Będą blokady strategicznych portów polskiego wybrzeża. Stowarzyszenia rybaków rekreacyjnych wyznaczyły już terminy protestu w akwenach całego Pomorza. Domagają się od strony rządowej wypłat rekompensat, możliwości złomowania jednostek i odszkodowań za wprowadzenie przez Komisję Europejską zakazu połowu dorsza.
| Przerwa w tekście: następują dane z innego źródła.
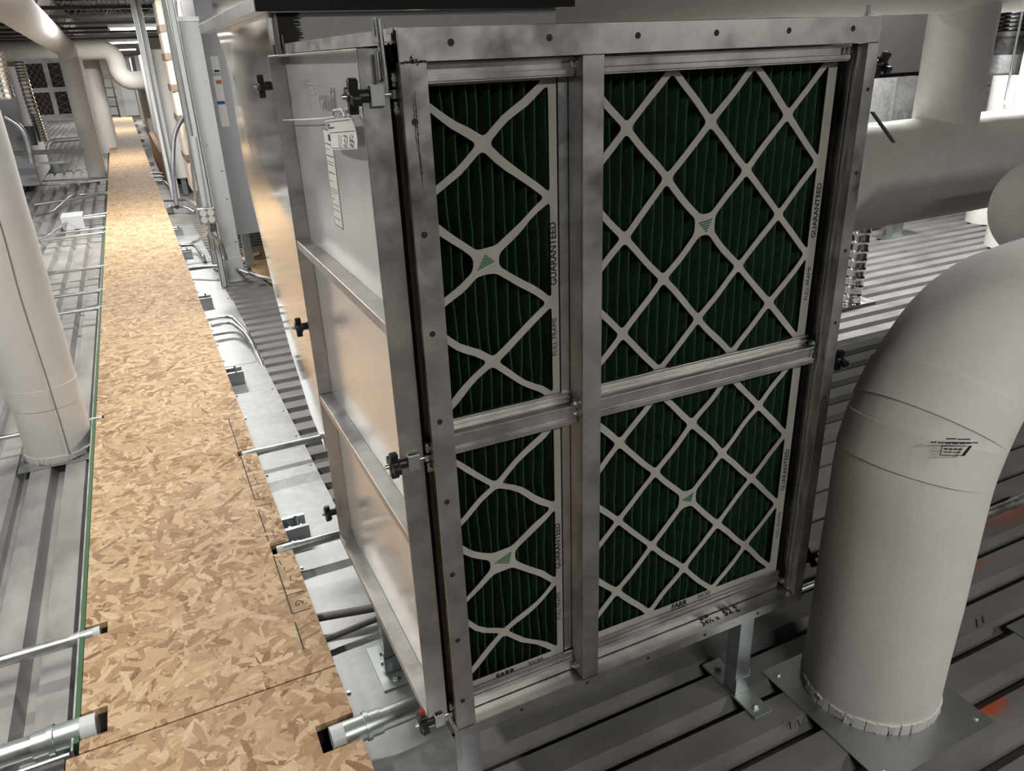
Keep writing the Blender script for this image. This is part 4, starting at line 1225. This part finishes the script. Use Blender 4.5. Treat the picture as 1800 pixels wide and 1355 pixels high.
def lamp(x, y, z, L, label, power, axis='x', colr=(1, .95, .84), size=.12, hid=False):
    t = thing('strip_lamp', label, 'lamp', (x, y, z), 'fluorescent strip lamps')
    dx, dy = (L / 2, .07) if axis == 'x' else (.07, L / 2)
    mb = MB(); mb.box(x - dx, x + dx, y - dy, y + dy, z + .03, z + .085); mb.build('housing', 'white', t, bevel=.004)
    for s in (-1, 1):
        mb = MB()
        if axis == 'x': mb.cyl((x - dx + .03, y + s * .035, z + .012), (x + dx - .03, y + s * .035, z + .012), .0145, n=12)
        else: mb.cyl((x + s * .035, y - dy + .03, z + .012), (x + s * .035, y + dy - .03, z + .012), .0145, n=12)
        mb.build('tube', 'lamp', t)
    mb = MB()
    for p in ((-.6, 0), (.6, 0)):
        qx, qy = (x + p[0] * dx, y) if axis == 'x' else (x, y + p[0] * dy)
        mb.cyl((qx, qy, z + .085), (qx, qy, 3.04), .004, n=6)
    mb.build('hanger', 'dark_steel', t)
    ld = bpy.data.lights.new('strip_light', 'AREA'); ld.shape = 'RECTANGLE'
    ld.size, ld.size_y = (L, size) if axis == 'x' else (size, L)
    ld.energy = power; ld.color = colr; ld.spread = R(175)
    lo = bpy.data.objects.new('strip_light', ld); col.objects.link(lo)
    lo.parent = t; lo.location = (0, 0, -.012)
    return t
WARM = (1, .97, .93)
lamp(-.05, 8.3, 2.30, 1.2, 'strip lamp above the bright patch of walkway, out of the top of the photo', 125, 'x', WARM)
lamp(.42, 15.2, 2.10, .75, 'nearest visible glowing strip lamp over the walkway', 110, 'x', WARM)
lamp(.40, 22.6, 2.08, .85, 'second visible glowing strip lamp over the walkway', 120, 'x', WARM)
lamp(.15, 28.0, 2.02, 1.2, 'farthest glowing strip lamp before the end wall', 120, 'x', WARM)
lamp(.12, 4.4, 2.45, 1.2, 'strip lamp overhead just in front of the grey column', 50, 'x', WARM)
lamp(-1.2, 1.9, 2.25, 1.2, 'strip lamp overhead left of the filter housing', 38, 'y', WARM)
lamp(.7, -1.7, 2.7, 1.2, 'strip lamp over the walkway behind the camera', 58, 'x', WARM)
lamp(4.9, 3.6, 2.9, 1.2, 'strip lamp over the bright deck on the right', 210, 'x', (1, .985, .96))
lamp(3.4, -1.9, 2.2, 1.2, 'strip lamp behind the camera to the right', 62, 'y', WARM)
lamp(-4.0, 8.0, 2.7, 1.2, 'added unseen strip lamp at far left, brightening the door reflection', 150, 'x', (1, .985, .96))  # added to brighten the left side mirrored in the door

t = thing('steel_ladder', 'dark ladder against the white end wall past the last board', 'ladder', (W(195, 205, Y=28.9)))
mb = MB(); Yl = 28.95
a, b, c, d = W(176, 104, Y=Yl), W(191, 206, Y=Yl), W(198, 150, Y=Yl), W(211, 206, Y=Yl)
c2 = c + (c - d).normalized() * (a - b).length * .45
mb.bar(a, b, .06, .05); mb.bar(c2, d, .09, .05); mb.build('stile', 'dark_duct', t, smooth=False)
mb = MB()
for k in range(7):
    f = k / 6.2
    p, q = b.lerp(a, f), d.lerp(d + (a - b), f)
    mb.bar(p + Vector((0, -.005, .05)), q + Vector((0, -.005, .05)), .04, .04)
mb.build('rung', 'dark_duct', t, smooth=False)
mb = MB(); a, b = W(214, 165, Y=30.9), W(232, 206, Y=30.9); mb.box(a.x, a.x + .9, 30.93, 30.985, .0, 1.9)
tag(mb.build('door_1', 'pale_paint', bevel=.01), kind='structure')

# ------------------------------------------------------------------ world and view
w_ = bpy.data.worlds.new('world'); scene.world = w_; w_.use_nodes = True
w_.node_tree.nodes['Background'].inputs[0].default_value = (.9, .92, 1, 1)
w_.node_tree.nodes['Background'].inputs[1].default_value = .03
vs_ = scene.view_settings
vs_.view_transform = 'Standard'; vs_.look = 'None'; vs_.gamma = 1; vs_.use_curve_mapping = False
vs_.exposure = 0.0
scene.cycles.use_denoising = True
scene.cycles.max_bounces = 8
scene.cycles.diffuse_bounces = 4
scene.cycles.glossy_bounces = 4
scene.cycles.caustics_reflective = False
scene.cycles.sample_clamp_indirect = 6
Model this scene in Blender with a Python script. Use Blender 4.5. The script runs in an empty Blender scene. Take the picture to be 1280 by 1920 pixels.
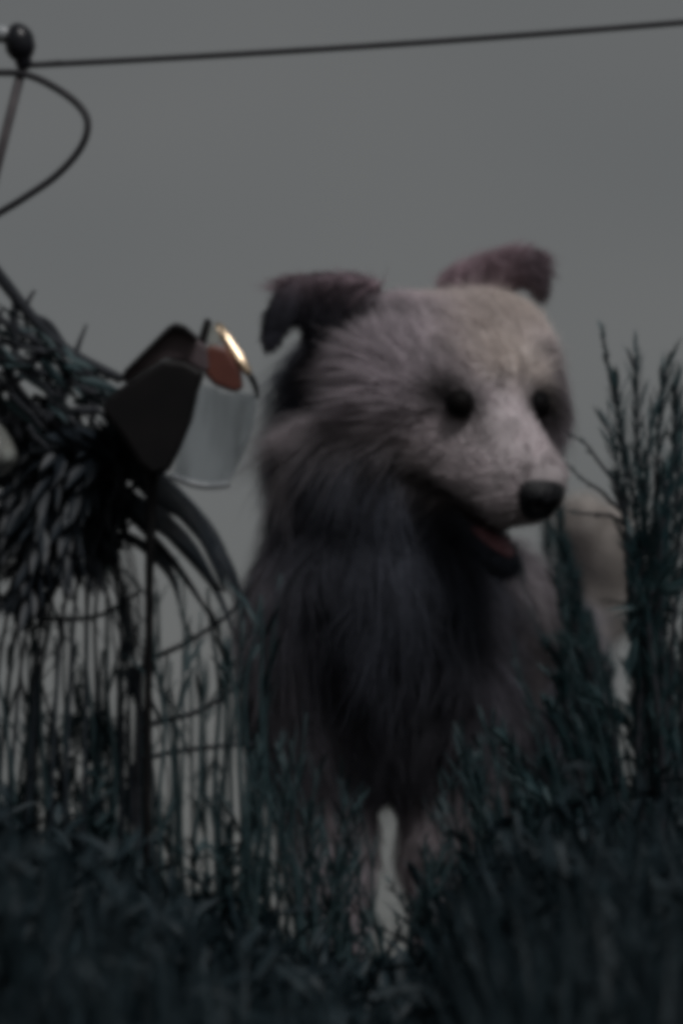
import bpy, math, random
import numpy as np
from mathutils import Vector, Matrix

random.seed(7)
rng = np.random.default_rng(11)
scene = bpy.context.scene
col = scene.collection

# ------------------------------------------------------------------ camera
TH = math.radians(8.0)            # looking slightly up at the top of a bank
D = 4.5                           # metres to the dog
S = 0.00045                       # metres per photograph pixel at the dog
EX = Vector((1, 0, 0)); EF = Vector((0, math.cos(TH), math.sin(TH))); EU = Vector((0, -math.sin(TH), math.cos(TH)))
A = Vector((0, 0, 0.42))
cam_data = bpy.data.cameras.new('camera')
cam = bpy.data.objects.new('camera', cam_data); col.objects.link(cam)
cam.location = A - EF * D
cam.rotation_euler = (math.radians(90) + TH, 0, 0)
cam_data.sensor_fit = 'VERTICAL'; cam_data.sensor_height = 36.0; cam_data.sensor_width = 24.0
cam_data.lens = 18.0 / (960 * S / D)
cam_data.clip_start = 0.05; cam_data.clip_end = 5000
cam_data.dof.use_dof = True
cam_data.dof.focus_distance = 4.33
cam_data.dof.aperture_fstop = 1.9
scene.camera = cam

# ------------------------------------------------------------------ sky
SUN_EL, SUN_AZ = math.radians(51), math.radians(154)    # azimuth clockwise from +Y
world = bpy.data.worlds.new('World'); scene.world = world; world.use_nodes = True
nt = world.node_tree; N = nt.nodes; L = nt.links
for n in list(N): N.remove(n)
out = N.new('ShaderNodeOutputWorld'); bg = N.new('ShaderNodeBackground')
sky = N.new('ShaderNodeTexSky'); sky.sky_type = 'NISHITA'; sky.sun_disc = False
sky.sun_elevation = SUN_EL; sky.sun_rotation = SUN_AZ
sky.air_density = 1.0; sky.dust_density = 3.0; sky.ozone_density = 1.0
hs = N.new('ShaderNodeHueSaturation'); hs.inputs['Saturation'].default_value = 0.35
L.new(sky.outputs[0], hs.inputs['Color'])
tc = N.new('ShaderNodeTexCoord'); mp = N.new('ShaderNodeMapping'); mp.inputs['Scale'].default_value = (1, 1, 2.2)
nz = N.new('ShaderNodeTexNoise'); nz.inputs['Scale'].default_value = 11.0; nz.inputs['Detail'].default_value = 4
L.new(tc.outputs['Generated'], mp.inputs['Vector']); L.new(mp.outputs[0], nz.inputs['Vector'])
cr = N.new('ShaderNodeValToRGB')
cr.color_ramp.elements[0].position = 0.30; cr.color_ramp.elements[0].color = (1.05, 1.09, 1.07, 1)
cr.color_ramp.elements[1].position = 0.70; cr.color_ramp.elements[1].color = (1.31, 1.315, 1.26, 1)
L.new(nz.outputs['Fac'], cr.inputs['Fac'])
mx = N.new('ShaderNodeMixRGB'); mx.inputs['Fac'].default_value = 0.86       # a closed cloud cover over the clear sky
L.new(hs.outputs[0], mx.inputs['Color1']); L.new(cr.outputs[0], mx.inputs['Color2'])
L.new(mx.outputs[0], bg.inputs['Color']); bg.inputs['Strength'].default_value = 0.085
L.new(bg.outputs[0], out.inputs['Surface'])

sun_d = bpy.data.lights.new('sun', 'SUN'); sun_d.energy = 1.45; sun_d.angle = math.radians(18); sun_d.color = (1.0, 0.975, 0.96)
sun = bpy.data.objects.new('sun', sun_d); col.objects.link(sun)
TO_SUN = Vector((math.sin(SUN_AZ) * math.cos(SUN_EL), math.cos(SUN_AZ) * math.cos(SUN_EL), math.sin(SUN_EL)))
sun.rotation_euler = TO_SUN.to_track_quat('Z', 'Y').to_euler(); sun.location = (2, -2, 6)

scene.view_settings.view_transform = 'Standard'; scene.view_settings.look = 'None'
scene.view_settings.exposure = 0.0; scene.view_settings.gamma = 1.0
scene.render.engine = 'CYCLES'
scene.cycles.use_denoising = True
scene.cycles.filter_width = 7.5          # the picture is a soft, low-resolution one
scene.cycles.max_bounces = 3
scene.cycles.diffuse_bounces = 2
scene.cycles.transparent_max_bounces = 6

# ------------------------------------------------------------------ helpers
def q(px, py, dy=0.0):
    """photograph position at a depth offset -> frame coordinates (right, away, up)"""
    k = 1 + dy / D
    return np.array(((px - 640) * S * k, dy, (960 - py) * S * k))
def fw(v):
    """frame -> world"""
    return A + EX * float(v[0]) + EF * float(v[1]) + EU * float(v[2])
def W(px, py, dy=0.0): return fw(q(px, py, dy))
FRAME = Matrix((EX, EF, EU)).transposed()
def dirw(v): return FRAME @ Vector([float(c) for c in v])

def ground_z(x, y):
    if y > -0.25:
        z = -0.012 * max(0, y - 0.5)
        z = max(z, -6.0)
    else:
        t = min(1, (-0.25 - y) / 3.3)
        z = -1.5 * (t * t * (3 - 2 * t) * 0.6 + t * 0.4)
    r = math.hypot(x, y)
    z += 0.012 * math.sin(x * 7.1 + y * 3.3) + 0.010 * math.sin(x * 15.7 - y * 11.3)
    if r > 4: z += 0.25 * min(1, (r - 4) / 20) * (math.sin(x * .23) + math.sin(y * .31 + 1)) - (0.5 * min(1, (r - 4) / 20) if y > 0 else 0)
    return z - 0.012

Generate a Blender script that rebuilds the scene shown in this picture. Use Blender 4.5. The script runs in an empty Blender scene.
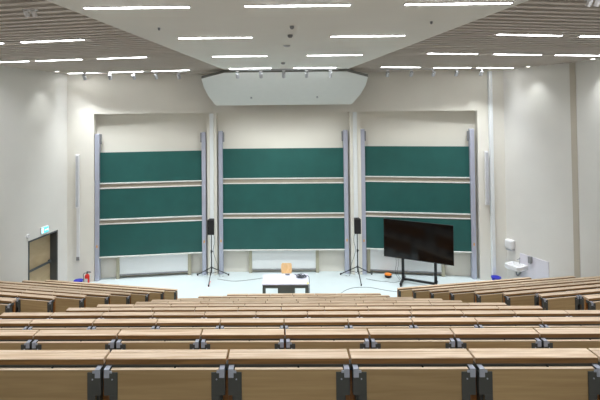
import bpy, bmesh, math, random
from mathutils import Vector, Matrix
random.seed(7)
sc = bpy.context.scene
COL = sc.collection
PI = math.pi
FZ = 0.05                                  # level of the stage floor
ORD = ['first', 'second', 'third', 'fourth', 'fifth', 'sixth', 'seventh', 'eighth', 'ninth', 'tenth', 'eleventh', 'twelfth', 'thirteenth']

# ------------------------------------------------------------------ materials
def lin(c):
    def f(v):
        v /= 255.0
        return v / 12.92 if v <= 0.04045 else ((v + 0.055) / 1.055) ** 2.4
    return (f(c[0]), f(c[1]), f(c[2]), 1)

def mat(name, rgb, rough=0.6, metal=0.0, vary=0.04, scale=6.0, emit=None, bump=0.0, spec=0.5):
    m = bpy.data.materials.new(name); m.use_nodes = True
    nt = m.node_tree; b = nt.nodes['Principled BSDF']
    b.inputs['Roughness'].default_value = rough
    b.inputs['Metallic'].default_value = metal
    b.inputs['Specular IOR Level'].default_value = spec
    tc = nt.nodes.new('ShaderNodeTexCoord')
    n = nt.nodes.new('ShaderNodeTexNoise'); n.inputs['Scale'].default_value = scale
    n.inputs['Detail'].default_value = 4
    nt.links.new(tc.outputs['Object'], n.inputs['Vector'])
    r = nt.nodes.new('ShaderNodeValToRGB')
    c = lin(rgb)
    r.color_ramp.elements[0].position = 0.3; r.color_ramp.elements[1].position = 0.7
    r.color_ramp.elements[0].color = tuple(max(0, v * (1 - vary)) for v in c[:3]) + (1,)
    r.color_ramp.elements[1].color = tuple(min(1, v * (1 + vary)) for v in c[:3]) + (1,)
    nt.links.new(n.outputs['Fac'], r.inputs['Fac'])
    nt.links.new(r.outputs['Color'], b.inputs['Base Color'])
    if bump:
        bp = nt.nodes.new('ShaderNodeBump'); bp.inputs['Strength'].default_value = bump; bp.inputs['Distance'].default_value = 0.01
        nt.links.new(n.outputs['Fac'], bp.inputs['Height']); nt.links.new(bp.outputs['Normal'], b.inputs['Normal'])
    if emit:
        b.inputs['Emission Color'].default_value = lin(emit[0]); b.inputs['Emission Strength'].default_value = emit[1]
    return m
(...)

– Wielokrotnie ponawialiśmy dialog z ministerstwem. Zostaliśmy potraktowani lekceważąco i niepoważnie. Ministerstwo proponowało kwotę niewystarczającą na pokrycie bieżących zobowiązań – mówi przedstawiciel sztabu kryzysowego rybaków Michał Niedźwiecki. – Konsekwentnie realizowano plan mający spowodować jak największy upadek naszych przedsiębiorstw. Wszystkie działania ministerstwa były tylko pozorowane i nie przyniosły żadnego rozwiązania. Przypominamy, że od 4 miesięcy nie mamy z czego żyć i jesteśmy bankrutami. Rażąco niesprawiedliwe jest traktowanie Rybołówstwa Rekreacyjnego w stosunku do Rybołówstwa Komercyjnego. Żądamy równego traktowania wszystkich tak, jak na to zasługują. Nie jesteśmy w stanie dłużej zaspokajać podstawowych potrzeb, nie mówiąc o kredytach, które mamy i opłatach związanych z utrzymaniem naszych jachtów – dodaje.
DWA TERMINY PROTESTÓW
Protesty rybaków rekreacyjnych mają się odbyć w dwóch terminach. Od 27 do 28 kwietnia zostanie przeprowadzony pasywny protest w porcie we Władysławowie, polegający na oflagowaniu i wywieszeniu banerów protestacyjnych na ok. 100 jednostkach Rybołówstwa Rekreacyjnego.
– Poczynając od dnia 29 kwietnia 2020 roku od godzin porannych do odwołania, zostanie rozpoczęty protest jachtów komercyjnych rybołówstwa rekreacyjnego na akwenach portów i awanportów Gdynia, Gdańsk, Świnoujście – dodaje Michał Niedźwiecki.
RESORT CZEKA NA RUCH UE
Pod koniec marca resort w piśmie do rybaków rekreacyjnych zapewnił, że zostali oni uwzględnieni w zmianach programu operacyjnego na lata 2014-2020 „Rybactwo i Morze”. Jednak decyzję o jego akceptacji i wypłacie rekompensat musi jednak podjąć Unia. Od stycznia obowiązuje całkowity zakaz połowu dorsza Komisja Europejska wskazuje, ze odbudowa stada we wschodniej części Bałtyku potrwa nawet do 2024 roku.